MUSIC - 50 Cents: Into Club
Go, go, go, go, go, go
Go, shorty
It's your birthday
We gon' party like it's your birthday
We gon' sip Bacardi like it's your birthday
And you know we don't give a fuck it's not your birthday
You can find me in the club, bottle full of bub'
Look, mami, I got what you need, if you need to fill the buzz
I'm into havin' sex, I ain't into makin' love
So come give me a hug, if you into getting rubbed
You can find me in the club, bottle full of bub'
Arun: DJ Kid Capri, what was it that 50 Cent brought to the scene, especially with this song?
Kid: First of all, me and 50 Cent was on the same record label, Columbia Records, and I produced a record for him called Rowdy Rowdy, which was the first single of the LL Cool J, Omar Epps' movie, In Too Deep. At the time, Columbia Records didn't know what to do with 50 Cent, but he had this passion about him. I wanted him on my album that I was doing at the time, Soundtrack to the Streets, but for some reason, the company didn't let him be on the album. I don't know what happened. He had this passion about him that I've seen in him that he was going to be something, but I didn't know he was going to be as big as he got.

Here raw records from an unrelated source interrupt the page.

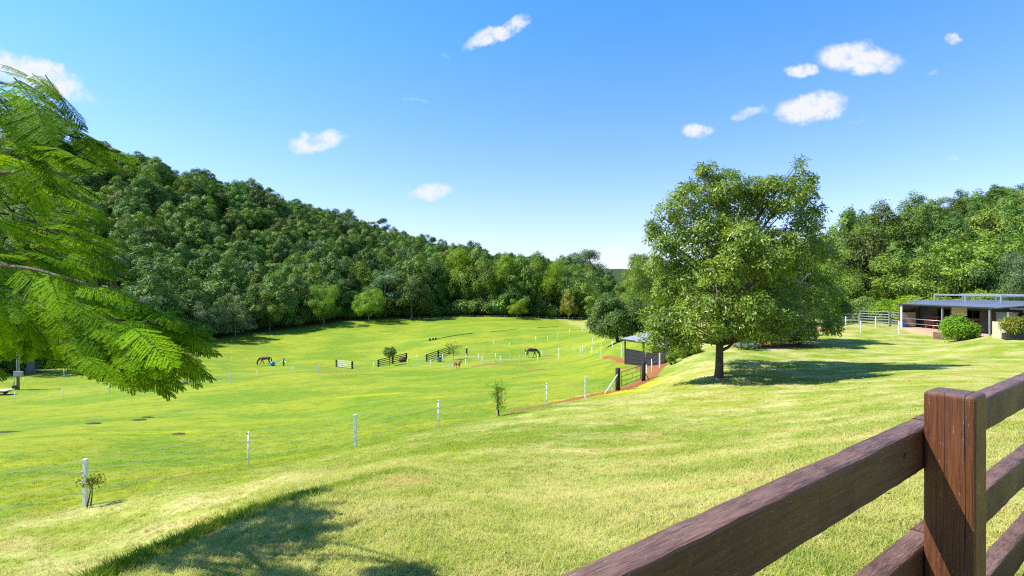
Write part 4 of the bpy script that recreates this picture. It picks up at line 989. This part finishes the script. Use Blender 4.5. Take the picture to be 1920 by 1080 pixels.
        if not (inside(mx, my, poly_u) or inside(mx, my, poly_m)): continue
        if shade_bad(p1) or shade_bad(p0): continue
        put(p0, p1, rg.normal() * .14, int(rg.integers(3)), 0)
    # extra leaves, partly out of view, added to shade the bank; twigs reach nearest limb
    wedge = [(120,1120),(330,1030),(640,912),(672,925),(600,965),(560,985),(640,1010),(600,1050),(650,1075),(600,1120)]
    tw = MB(); k_ = 0
    for _ in range(9000):
        if k_ >= 190: break
        sx, sy = rg.uniform(100, 680), rg.uniform(905, 1115)
        if not inside(sx, sy, wedge): continue
        dd = float(np.interp(sy, [915, 985, 1040, 1120], [6.9, 5.4, 4.85, 4.1])) + rg.uniform(-.1, .5); x = (sx - 960) / 1000 * dd; z0 = gz(x, dd); h = rg.uniform(1.6, 4.6)
        c = Vector((x - h / math.tan(R(SUN_EL)), dd - h * .07, z0 + h)) - base; qx, qy = screen(c)
        if qx > -40 and not (inside(qx + 60, qy, poly_m) and inside(qx, qy, poly_m)): continue
        if qx > 0 and qy < 300: continue
        L = rg.uniform(.42, .6); d = Vector((rg.uniform(.3, 1), rg.uniform(-.6, .6), rg.uniform(-.5, .1))).normalized(); p0 = c - d * L * .5
        near = min((q for Q in B for q in Q), key=lambda q: (q - p0).length)
        if (near - p0).length > 1.5: continue
        put(p0, c + d * L * .5, rg.normal() * .3, int(rg.integers(3)), 0); tw.tube([near, near.lerp(p0, .5) + Vector((0, 0, .05)), p0], [.008, .006, .003], 5, False); k_ += 1
    tag(tw.build('twigs', M['bark'], e), kind='stuff'); print('inner', k_)
    # leaves whose tips shape the outline
    TIPS = [((90,150),(160,215)),((110,215),(165,238)),((150,255),(262,290)),((140,262),(225,303)),((165,270),(255,282)),((60,140),(112,172)),((0,130),(60,142)),
        ((80,345),(198,384)),((100,400),(214,408)),((110,420),(240,440)),((120,455),(245,490)),((120,480),(215,505)),((150,540),(250,553)),((250,580),(402,606)),((240,590),(345,580)),((270,610),(385,618)),((280,620),(400,684)),
        ((290,640),(378,703)),((220,640),(322,716)),((200,640),(285,712)),((150,640),(205,702)),((170,650),(240,690)),((110,600),(120,660)),((60,590),(45,668)),((230,600),(330,640)),((60,320),(190,350)),((30,300),(140,332)),((150,500),(200,560)),((310,620),(390,650)),((-20,560),(30,650)),((95,360),(205,396)),((110,440),(236,462)),((300,600),(408,640)),((270,640),(350,712)),((130,500),(232,512)),((190,545),(300,568)),((120,240),(205,262)),((80,200),(150,232)),((40,160),(120,196)),((180,275),(240,296))]
    for (a, b) in TIPS:
        for k in range(2):
            d0 = (2.75 if b[1] < 310 else 3.05) + rg.uniform(-.12, .2); p0 = at(a[0] + rg.uniform(-14, 4), a[1] + rg.uniform(-12, 8), d0) - base; p1 = at(b[0] - k * 14, b[1] - k * rg.uniform(-6, 14), d0 - rg.uniform(-.05, .12)) - base
            put(p0, p1, rg.normal() * .16 + (.22 if k else -.05), int(rg.integers(3)), 0)
    V = np.concatenate(VV); me = np_mesh('leaves', V, np.arange(len(V)).reshape(-1, 4), False, fattr=dict(v=np.concatenate(Fv)))
    link('leaves', me, M['leaf_poin'], e); tag(SV.build('leaf_stalks', M['leaf_poin'], e), kind='stuff'); print('fronds', cnt, len(V) // 4)
feathery()

# ------------------------------------------------------------------ gate, shelter, paddock things
def round_post(name, px, d, h, r, label, cat='post', mat='black', square=False):
    g = gp(px, d); mb = MB()
    if square: mb.box((0, 0, h / 2 - .15), (r * 2, r * 2, h + .3))
    else: mb.tube([(0, 0, -.3), (0, 0, h * .5), (0, 0, h - .02), (0, 0, h)], [r, r, r, r * .9], 12)
    o = mb.build(name, M[mat], None, bevel=.01 if square else 0, loc=g); return tag(o, label, cat)
round_post('gate_post', 1158.5, 34, 1.42, .155, 'thick black round post at the left of the dark metal gate', 'gate post')
round_post('gate_post', 1206.5, 37.5, 1.40, .145, 'thick black round post at the right of the dark metal gate', 'gate post')
a, b = gp(1165, 34.4), gp(1201, 37.2); mb = MB(); e = empty('metal_gate', a, 0, 'dark metal gate with a brick-like bar pattern hung between two black posts', 'gate')
def gpt(f, z): p = a.lerp(b, f) - a; return Vector((p.x, p.y, p.z + z))
zs = [.22, .52, .82, 1.14]
fr = MB()
for (f0, z0, f1, z1) in ((0, .22, 0, 1.05), (0, 1.05, .06, 1.14), (.06, 1.14, 1, 1.14), (1, 1.14, 1, .22), (1, .22, 0, .22)): fr.tube([gpt(f0, z0), gpt(f1, z1)], .020, 6)
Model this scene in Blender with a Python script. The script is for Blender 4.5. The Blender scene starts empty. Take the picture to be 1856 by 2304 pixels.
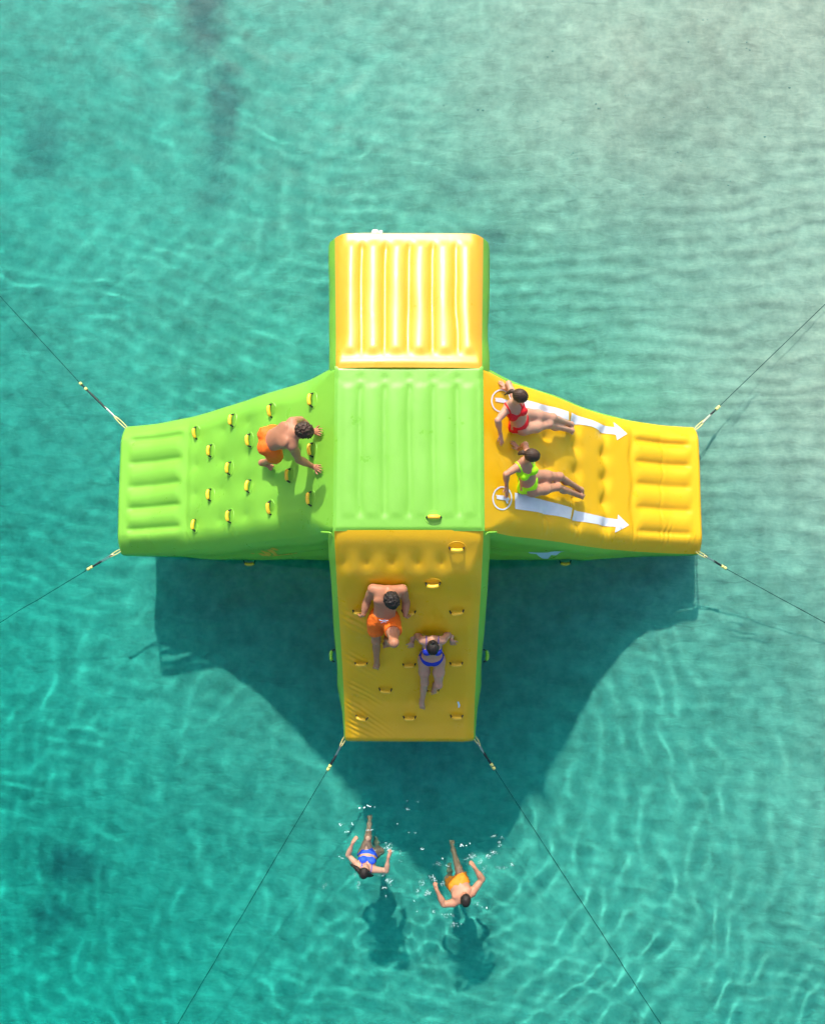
import bpy, math, random
import numpy as np
from mathutils import Vector, Matrix

# ------------------------------------------------------------------ camera, sky, sun, exposure
SC = bpy.context.scene
COL = SC.collection
CAM = np.array([0.042, -2.175, 15.0])
TILT = math.radians(7.04)
FPX = 2250.0                      # focal length in photograph pixels (1856 x 2304)
camd = bpy.data.cameras.new('camera')
cam = bpy.data.objects.new('camera', camd)
COL.objects.link(cam)
cam.location = CAM
cam.rotation_euler = (TILT, 0, 0)
camd.sensor_fit = 'VERTICAL'
camd.sensor_height = 24
camd.lens = 24 * FPX / 2304
camd.clip_end = 2000
SC.camera = cam

SUN_EL = math.radians(45.5)
SUN_AZ = math.radians(-9)         # measured from +Y towards +X
world = bpy.data.worlds.new('World')
SC.world = world
world.use_nodes = True
wn = world.node_tree
sky = wn.nodes.new('ShaderNodeTexSky')
sky.sky_type = 'NISHITA'
sky.sun_disc = False
sky.sun_elevation = SUN_EL
sky.sun_rotation = SUN_AZ
sky.dust_density = 4.0
wn.links.new(sky.outputs[0], wn.nodes['Background'].inputs[0])
wn.nodes['Background'].inputs[1].default_value = 0.15
sund = bpy.data.lights.new('sun', 'SUN')
sund.energy = 3.0
sund.angle = math.radians(1.4)
sund.color = (1.0, 0.95, 0.86)
sund.cycles.is_caustics_light = True
sun = bpy.data.objects.new('sun', sund)
COL.objects.link(sun)
to_sun = Vector((math.sin(SUN_AZ) * math.cos(SUN_EL), math.cos(SUN_AZ) * math.cos(SUN_EL), math.sin(SUN_EL)))
sun.rotation_euler = to_sun.to_track_quat('Z', 'Y').to_euler()
sun.location = to_sun * 40
SC.view_settings.view_transform = 'Standard'
SC.view_settings.look = 'None'
SC.view_settings.gamma = 1
SC.view_settings.use_curve_mapping = False
SC.view_settings.exposure = 0.66
SC.cycles.use_denoising = True
SC.cycles.caustics_refractive = True
SC.cycles.caustics_reflective = False
SC.cycles.sample_clamp_indirect = 6
SC.cycles.adaptive_threshold = 0.04
SC.cycles.max_bounces = 7
SC.cycles.transmission_bounces = 6

rng = np.random.default_rng(7)
random.seed(7)

# ------------------------------------------------------------------ helpers
C_AX = np.array([0, math.sin(TILT), -math.cos(TILT)])
C_UP = np.array([0, math.cos(TILT), math.sin(TILT)])
C_RT = np.array([1.0, 0, 0])


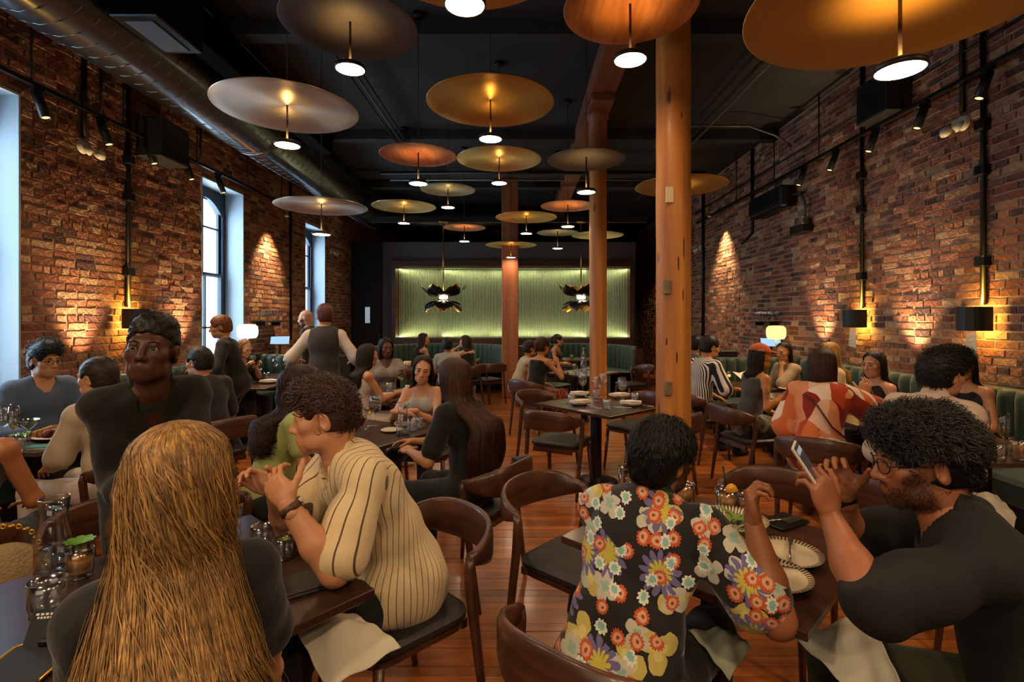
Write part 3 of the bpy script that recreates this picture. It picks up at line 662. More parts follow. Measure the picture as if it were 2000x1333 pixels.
# flower lamps in front of the green panel
M_petb = mat('black_petal', '0c0c0c', .45); M_petg = mat('gold_petal', 'd6a640', .35, .85); M_rod = mat('brass_rod', 'b08d4a', .35, .9)
def flower(px, py, Y, rot, lab):
    p = px3(px, py, Y); t = thing('flower_pendant', lab, 'pendant lamp', p, rot, 'flower pendants before the green panel')
    t.scale = (1.32, 1.32, 1.06); zt = (3.66-p.z)/1.06; MB().tube([(0, 0, 0), (0, 0, zt)], .012, 8).obj('rod', M_rod, t); MB().lathe([(0, zt-.03), (.08, zt-.025), (.08, zt), (0, zt)], 20).obj('canopy', M_rod, t)
    for tier, (z0, n, tilt, ln) in enumerate(((.02, 6, 72, .42), (-.06, 6, -74, .38))):
        for k in range(n):
            a = 2*math.pi*(k+.5*tier)/n
            V = []; F = []; nu, nv = 8, 7
            for i in range(nu):
                u = i/(nu-1); w = .15*math.sin(math.pi*min(1, .10+u*.895))**.55+.003
                for j in range(nv):
                    v = j/(nv-1)*2-1
                    sg_ = 1 if tilt > 0 else -1; am = R(abs(tilt)); V.append((.05+ln*math.sin(am*u)/am*(1-.10*v*v*u), v*w, z0+sg_*(ln*(1-math.cos(am*u))/am)))
            F = [(i*nv+j, (i+1)*nv+j, (i+1)*nv+j+1, i*nv+j+1) for i in range(nu-1) for j in range(nv-1)]
            M = Matrix.Rotation(a, 4, 'Z')
            up = tier == 0
            pb = MB().add(V, F, True).xf(M).obj('petal', M_petb, t)
            MB().add([(x, y, z+(.007 if up else -.007)) for x, y, z in V], F if up else [f[::-1] for f in F], True).xf(M).obj('gold_face', M_petg, pb)
    MB().ell((0, 0, .0), (.07, .07, .035)).obj('bulb', emit_mat('flower_glow', (1, .86, .6), 30), t)
    MB().ell((0, 0, -.16), (.08, .08, .05)).obj('bulb', MATS['flower_glow'], t)
    lamp('flower_light', 'POINT', (p.x, p.y, p.z-.05), 22, (1, .75, .42), .12)
flower(866, 582, 10.9, .2, 'left flower lamp with black and gold petals on a brass rod')
flower(1135, 582, 10.9, .75, 'right flower lamp with black and gold petals beside the second column')
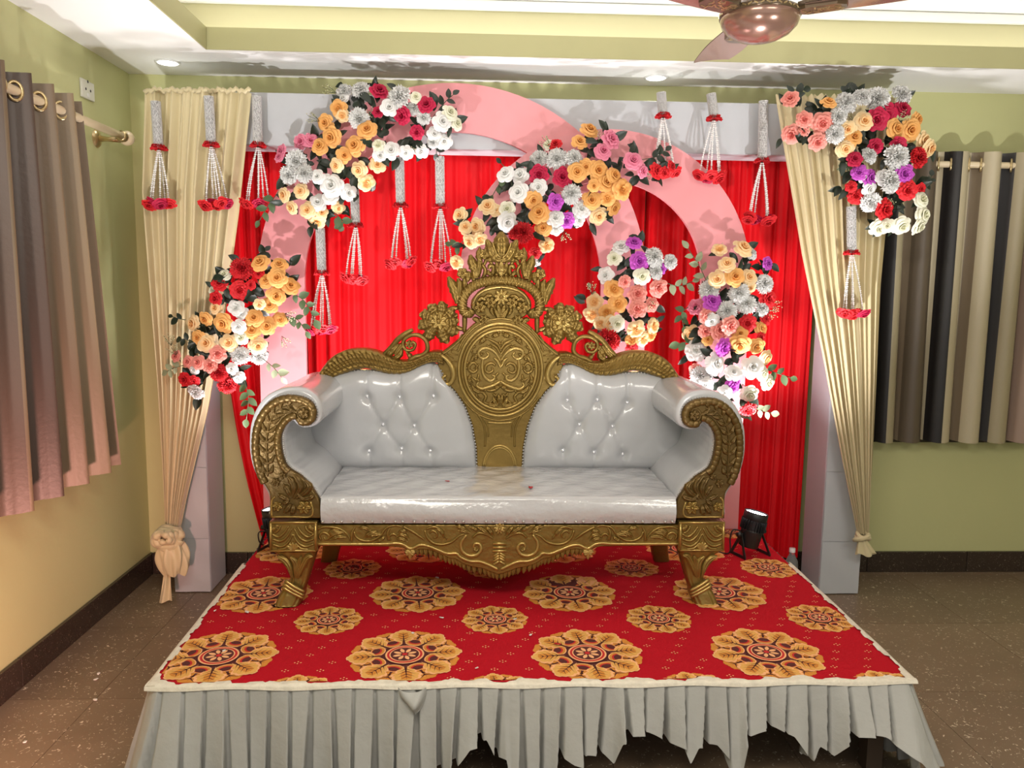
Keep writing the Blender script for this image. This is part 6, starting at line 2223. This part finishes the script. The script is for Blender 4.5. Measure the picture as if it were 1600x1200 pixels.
M_scrap = mat('white petal scrap', (0.78, 0.76, 0.70), 0.7)
M_rpet = mat('red rose petal', (0.50, 0.006, 0.015), 0.5)
for i, (px, py, lab) in enumerate(((154, 1053, 'white petal scrap on the floor tiles, the farther of a pair beside the stage'), (150, 1062, 'white petal scrap on the floor tiles, the nearer of a pair beside the stage'),
                                   (149, 1094, 'white petal scrap on the floor joint beside the stage'), (39, 1160, 'white petal scrap on the floor tiles nearest the camera'))):
    p = U(px, py, Z=0.0)
    scrap('petal_scrap', lab, 'petal', 'petal scraps on the floor', Vector((p.x, p.y, 0.0005)), 0.011, M_scrap, i)
for i, (px, py, lab) in enumerate(((386, 960, 'white petal scrap on the carpet medallion at the sofa front leg near the green corner'), (829, 996, 'white petal scrap on red carpet touching the third medallion of the front row'),
                                   (690, 969, 'white petal scrap on bare red carpet beside the small medallion in the middle'), (683, 906, 'white petal scrap on the medallion right under the dropped front rail'),
                                   (350, 1021, 'white petal scrap at the heart of the front medallion nearest the green corner'), (645, 993, 'white petal scrap on top of the second medallion of the front row'),
                                   (336, 958, 'white petal scrap at the carpet edge beside the hem near the green corner'), (805, 971, 'white petal scrap on the rim of the small medallion in the middle'),
                                   (745, 1048, 'white petal scrap close to the front hem cloth, between two medallions'))):
    p = U(px, py, Z=CZ)
    p.z = cz(p.x, p.y) + 0.0045
    scrap('petal_scrap', lab, 'petal', 'petal scraps on the carpet', p, 0.010 if i in (0, 2, 3) else 0.0075, M_scrap, 20 + i)
p = U(871, 1012, Z=CZ); p.z = cz(p.x, p.y) + 0.008
scrap('rose_petal', 'red petal lying on an orange carpet medallion', 'petal', 'loose red petals', p, 0.012, M_rpet, 50)
p = U(829, 763, Z=SZ + 0.006)
scrap('rose_petal', 'large red petal lying on the white sofa seat', 'petal', 'loose red petals', p + Vector((0, 0, 0.002)), 0.017, M_rpet, 51)
p = U(699, 753, Z=SZ + 0.007)
scrap('rose_petal', 'thin dark red petal lying on the white sofa seat', 'petal', 'loose red petals', p + Vector((0, 0, 0.002)), 0.010, M_rpet, 52)
# plastic bottle lying behind the stage edge
p = U(1236, 893, Y=3.70)
t = thing('plastic_bottle', 'small clear plastic bottle behind the stage edge by the white post', 'bottle', (p.x, 3.70, 0.0))
mb = MB(); lathe(mb, [(0.0, 0.0), (0.028, 0.001), (0.031, 0.008), (0.031, 0.13), (0.029, 0.15), (0.013, 0.185), (0.012, 0.20)], (p.x, 3.70, 0.001), (0, 0, 1), 18)
obj('body', mb, M_clear, t)
mb = MB(); lathe(mb, [(0.015, 0.196), (0.015, 0.216), (0.0, 0.217)], (p.x, 3.70, 0.001), (0, 0, 1), 16)
obj('cap', mb, M_chrome, t)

From him being a hustler in the street, he took that and applied it to the music business and the entertainment business. That's why he's doing so well because he knew this early on with being the street guy. You know what I'm saying? Look at Jay-Z. Same thing. Their hustle and street mentality is just a little different than because they got to make it, they got to do it. The way he does things, it works. When he came out with that record in the club, I would have to play that record five, six, seven times back-to-back because the crowd would lose their mind every time I played it.
It just changed the game. Dr. Dre gave him something special. He was destined because he knew exactly what he wanted to do and he had the right team, Eminem, Dr. Dre behind him, Jimmy Iovine. You couldn't ask for nothing better. You know what I'm saying?
Arun: Kid Capri, we got to leave it there. Thanks so much. Performing tomorrow at Yankee Stadium, that's DJ Kid Capri. Thanks so much for making time for us today.
Kid: Absolutely. Thanks for having me.